Existen a lo menos dos
tipos de soledades entramadas con el lenguaje que se diferencian radicalmente
la una de la otra.
La primera se trata de
una soledad motivada por un arrebato de voluntad, una soledad deseada por el
sujeto en un momento dado y concretada por éste en tanto logra desvincularse de
un medio determinado o del peso agobiante de las miradas ajenas. Ahí está, por
ejemplo, el furtivo retiro de la fiesta familiar, con sus risotadas de
champagne y saludos añosos, para resignarnos a contemplar la cascada de
estrellas que ornamenta el cielo de verano y ante el cual nos sentimos eternamente
frágiles, inmensamente solos y, aún así, más en familia con nosotros mismos que
con los de nuestra sangre. Esta soledad -la soledad por agravio o por desprecio-
se alza como un lugar de encuentro del sujeto consigo mismo. Gracias a ella hay
una reafirmación de nuestra interioridad en la que el relato mudo con que
desarrollamos nuestro soliloquio, en la que las palabras impronunciadas que van
articulando nuestra tristeza o enfado sin testigos, es capaz de llevarnos a una
relación de sinceridad con nosotros mismos. Relación de sinceridad que
precisamente yace configurada en la capacidad de expresarnos y construirnos por
medio de ese lenguaje que vamos desplegando en silencio. En efecto, en ese tipo
de soledades físicas y padecientes en que sólo contamos con la invisibilidad
del lenguaje como único puente capaz de sostener la comunicación entre lo que somos
y el modo cómo nos recibimos a nosotros mismos. Y justamente porque el lenguaje
cumple a cabalidad su labor, esto es, porque el lenguaje refiere a algo que
está fuera de sí mismo con perfecta armonía (en este caso eso que yace fuera del
lenguaje pero a la vez absorbido por éste son nuestras propias vivencias
subjetivas), es que el lenguaje mismo se torna invisible: mientras más efectivo
es el lenguaje más pareciera que anula su capacidad representativa, más
pareciera que su capacidad es presentar antes que re-presentar. Así, en dicha
primera experiencia de la soledad física, el lenguaje operaría como si él mismo
no existiese, operaría como si trabajase desde las sombras, sin ni la más
mínima petulancia, presentando al mundo interior de nuestras vivencias tal cual
como las sentimos. El lenguaje y su impresentabilidad a la hora de representar:
el lenguaje como la región encubierta que eleva una ilusión de transparencia
entre el sujeto y sí mismo.
Sin embargo, existe otro
tipo de soledad que se funda y desencadena en las entrañas mismas del lenguaje.

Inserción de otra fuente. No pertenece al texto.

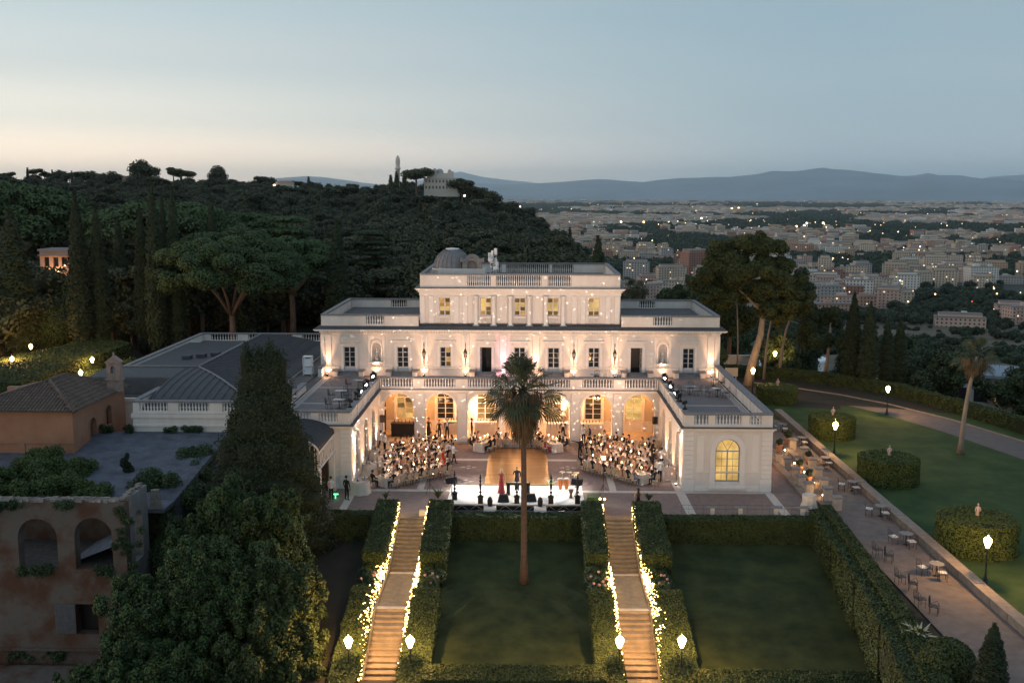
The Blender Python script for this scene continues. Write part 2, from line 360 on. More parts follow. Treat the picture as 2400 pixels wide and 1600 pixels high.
# lawns
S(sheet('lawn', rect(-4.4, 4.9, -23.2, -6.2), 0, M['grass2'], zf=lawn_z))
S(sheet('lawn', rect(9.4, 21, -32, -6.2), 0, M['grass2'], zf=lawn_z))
S(sheet('lawn', rect(-14, -9, -30, -6.2), 0, M['soil'], zf=lawn_z))
S(sheet('lawn', rect(-9.2, 9.5, -40, -23.1), 0, M['soil'], zf=lambda y: lawn_z(y)-.03))
S(sheet('lawn', [(25.9, -50), (70, -50), (70, 14), (50, 22), (44, 35), (36, 44), (31, 47), (19, 48), (19, 26), (25.9, 24)], -.02, M['grass']))
S(sheet('lawn', [(-18.8, 43.2), (19, 43), (19, 62), (-70, 62), (-70, 43.2)], -.03, M['soil']))
# court and terraces
S(sheet('court_paving', rect(-12.3, 12.3, -6.1, 14.2), 0, M['paver'], .3))
S(sheet('court_paving', rect(12.3, 21.0, -6.1, 0), -.003, M['paver'], .3))
S(sheet('court_paving', rect(-19, -12.3, -6.1, 0), -.003, M['paver'], .3))
b = MB()
for x0, x1, y0, y1 in ((-11.6, 11.6, 8.25, 8.85), (-12.2, 18.6, -.62, -.08), (-7.35, -6.85, -.08, 8.25), (6.85, 7.35, -.08, 8.25), (-12.2, -11.65, -.08, 14.1), (11.65, 12.2, -.08, 14.1), (-12.2, -11.65, -6, -.62), (11.65, 12.3, -6, -.62), (18.1, 18.7, -6, -.62)):
    b.add([(x0, y0, .004), (x1, y0, .004), (x1, y1, .004), (x0, y1, .004)], [(0, 1, 2, 3)])
for cx, cyy in ((-3.9, 6.2), (4.0, 6.2), (-3.9, 2.1)):
    for a in range(4):
        c, s_ = math.cos(a*math.pi/2), math.sin(a*math.pi/2); P = [(.32, 0), (.85, -.28) if a % 2 == 0 else (.75, -.25), (1.0, 0), (.75, .25)]
        P = [(.30, -.22), (.72, 0), (.30, .22)]
        k = (1, .8)
        b.add([(cx+(p[0]*c-p[1]*s_)*k[0], cyy+(p[0]*s_+p[1]*c)*k[1], .006) for p in P], [(0, 1, 2)])
S(b.obj('paving_bands', M['paver_l']))
# drive, road, kerbs
S(sheet('drive', [(18.6, 0), (21.4, -.1), (21.4, -60), (25.3, -60), (25.3, 24), (18.6, 30)], .004, M['gravel']))
S(sheet('path', [(18.62, -.1), (20.6, -.1), (20.6, 14), (18.62, 16)], .010, M['paver']))
road_o = [(26, 44.5), (28.5, 43), (30.7, 41), (34.8, 37), (38.3, 32.1), (41.8, 25), (44.6, 16), (46.5, 5), (47.5, -10), (47.8, -30)]
road_i = [(25.5, 41.5), (27.8, 40), (29.8, 37.4), (33, 33), (35.7, 28.4), (39, 20), (41.7, 9.8), (43.3, 0), (44.2, -12), (44.6, -30)]
b = MB()
for i in range(len(road_o)-1):
    b.add([(*road_o[i], -.008), (*road_o[i+1], -.008), (*road_i[i+1], -.008), (*road_i[i], -.008)], [(3, 2, 1, 0)])
S(b.obj('road', M['asphalt']))
b = MB()
def strip(b, pts, w, h, z=0, mi=0):
    for (x0, y0), (x1, y1) in zip(pts, pts[1:]):
        d = Vector((x1-x0, y1-y0)).normalized(); nx, ny = -d.y*w/2, d.x*w/2
        b.add([(x0-nx,y0-ny,z),(x1-nx,y1-ny,z),(x1+nx,y1+ny,z),(x0+nx,y0+ny,z),(x0-nx,y0-ny,z+h),(x1-nx,y1-ny,z+h),(x1+nx,y1+ny,z+h),(x0+nx,y0+ny,z+h)],
              [(0,3,2,1),(4,5,6,7),(0,1,5,4),(1,2,6,5),(2,3,7,6),(3,0,4,7)], mi)
strip(b, road_o, .22, .14, -.05); S(b.obj('road_kerb', M['kerb']))
# long low kerb wall along the drive: stone blocks, each a piece
wk = thing('kerb_wall', 'long low stone wall along the drive beside the big round hedges', 'garden wall', (25.6, -10, 0))
bm_ = MB(); bm_.box(-.3, .3, -.98, .98, 0, .42); bm_.box(-.34, .34, -.99, .99, .42, .50)
kme = bm_.mesh('stone', [M['kerb']])
for i in range(36): link('stone', kme, wk, (NR.uniform(-.02, .02), -34+i*2.0, NR.uniform(-.015, .015)))
# ================================================================ the villa
villa = thing('villa', 'white neoclassical villa with two arcaded wings round a lit dinner court', 'villa', (0, 14.2, 0))
VO = Vector((0, 14.2, 0))
def vpart(b, name, mats, parent=None, **k):
    """mesh given in world coordinates -> part of villa"""
    b.v = [(x-VO.x, y-VO.y, z-VO.z) for x, y, z in b.v]
    return b.obj(name, mats, parent or villa)
def split_parts(b, name, mats, fn=None):
    """every box of b becomes a part of its own"""
    fn = fn or vpart; par = list(range(len(b.v)))
    def root(i):
        while par[i] != i: par[i] = par[par[i]]; i = par[i]
        return i
    for f in b.f:
        r0 = root(f[0])
        for i in f[1:]: par[root(i)] = r0
    isl = {}
    for f, m, s_ in zip(b.f, b.m, b.sm): isl.setdefault(root(f[0]), []).append((f, m, s_))
    for fs in isl.values():
        idx = sorted({i for f, _, _ in fs for i in f}); mp = {i: k for k, i in enumerate(idx)}; q = MB(); q.v = [b.v[i] for i in idx]; q.f = [tuple(mp[i] for i in f) for f, _, _ in fs]; q.m = [m for _, m, _ in fs]; q.sm = [s_ for _, _, s_ in fs]
        fn(q, name, mats)
def Tx(ox, oy, oz=0, rz=0):
    c, s = round(math.cos(rz), 9), round(math.sin(rz), 9)
    return lambda x, y, z: (ox+x*c-y*s, oy+x*s+y*c, oz+z)
ARCH = [(-10.45, 2.7), (-6.75, 2.7), (-3.1, 2.7), (0, 2.4), (3.1, 2.7), (6.75, 2.7), (10.45, 2.7)]
TF = 4.65                                    # terrace floor
# arcade front wall
b = MB(Tx(0, 14.2)); b.wall(-12.2, 12.2, 0, 4.5, .6, [(x, w, 0, 4.38, True) for x, w in ARCH], seg=14)
vpart(b, 'arcade_wall', M['stucco'])
b = MB()
for (xa, wa), (xb, wb) in zip(ARCH, ARCH[1:]):            # impost capitals, pier bases, flat pilasters between the arches
    l, r_ = xa+wa/2, xb-wb/2
    b.box(l-.06, r_+.06, 14.12, 14.86, 2.92, 3.06); b.box(l-.05, r_+.05, 14.11, 14.87, 0, .35)
    if r_-l > .8: b.box((l+r_)/2-.36, (l+r_)/2+.36, 14.1, 14.2, .35, 4.45)
for x in (-11.9, 11.9): b.box(x-.25, x+.25, 14.12, 14.86, 2.92, 3.06)
split_parts(b, 'impost', M['stucco_t']); b = MB()
for x, w in ARCH:                                     # archivolt
    b = MB()
    zs = 4.38-w/2
    for k in range(14):
        a0, a1 = math.pi*k/14, math.pi*(k+1)/14
        P = []
        for rr in (w/2+.002, w/2+.20):
            for a in (a0, a1):
                P.append((x-rr*math.cos(a), zs+rr*math.sin(a)))
        if P[3][1] > 4.48 or P[2][1] > 4.48: P[2] = (P[2][0], min(P[2][1], 4.48)); P[3] = (P[3][0], min(P[3][1], 4.48))
        b.add([(P[0][0], 14.15, P[0][1]), (P[1][0], 14.15, P[1][1]), (P[3][0], 14.15, P[3][1]), (P[2][0], 14.15, P[2][1])], [(0, 1, 2, 3)])
        b.add([(P[2][0], 14.15, P[2][1]), (P[3][0], 14.15, P[3][1]), (P[3][0], 14.2, P[3][1]), (P[2][0], 14.2, P[2][1])], [(0, 1, 2, 3)])
    vpart(b, 'archivolt', M['stucco_t'])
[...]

Esta soledad lingüística se basa en el sentimiento consistente en que las
palabras no son capaces de expresar nuestra interioridad. Allí, en medio de una
reunión festiva, nos hallamos junto a un familiar lejano al cual no veíamos
hace muchos años; entonces a medida que la conversación va suscitando el
contrapunto entre cálidos y nostálgicos recuerdos de infancia buscamos en vano combinar
las palabras precisas que sean capaces de expresar lo que sentimos ante su
mirada cada vez más desconcertada; pero no las hallamos porque la experiencia
el éxtasis de la experiencia rememorada ha sobrepasado la función referencial
del lenguaje. Es en este tipo de soledad lingüística donde ya no nos podemos
concebir sino como seres que, dado el desencuentro entre su interioridad y el
lenguaje, han fracasado en el acto comunicativo y que, producto de ello, se
encuentran radicalmente solos. Solos no ya en sentido físico -como en el caso
del primer tipo de soledad-, sino padecientes de una soledad más extraña y
difusa, de una soledad inclasificable: la soledad de no ser comprendidos por
nadie a cabalidad. No la soledad de la carne, sino la soledad del sentido que
tiene la carne.
Si en el primer tipo de
soledad el lenguaje emerge como invisible posibilitando la transparencia entre
la interioridad vivencial del sujeto y su recepción discursiva, entonces en
este caso de soledad lingüística el lenguaje se deja ver como problemático,
como sustancia en crisis, como puente fracturado que impide el tránsito de la
expresión de mi propia subjetividad hacia otras subjetividades. Por ende, en
esta última experiencia el sujeto deviene puro ensimismamiento angustioso puesto
que es incapaz de llevar a cabo el propósito ético del lenguaje comunicativo:
decir algo sobre algo a alguien. Es la soledad de quien se desencuentra no sólo
con una herramienta que siempre tuvo a la mano, sino que también es la soledad
de quien desespera en el intento de trascender sus límites en pos de darle
sentido a una vida en comunión con los demás: es la soledad del no decir-nos.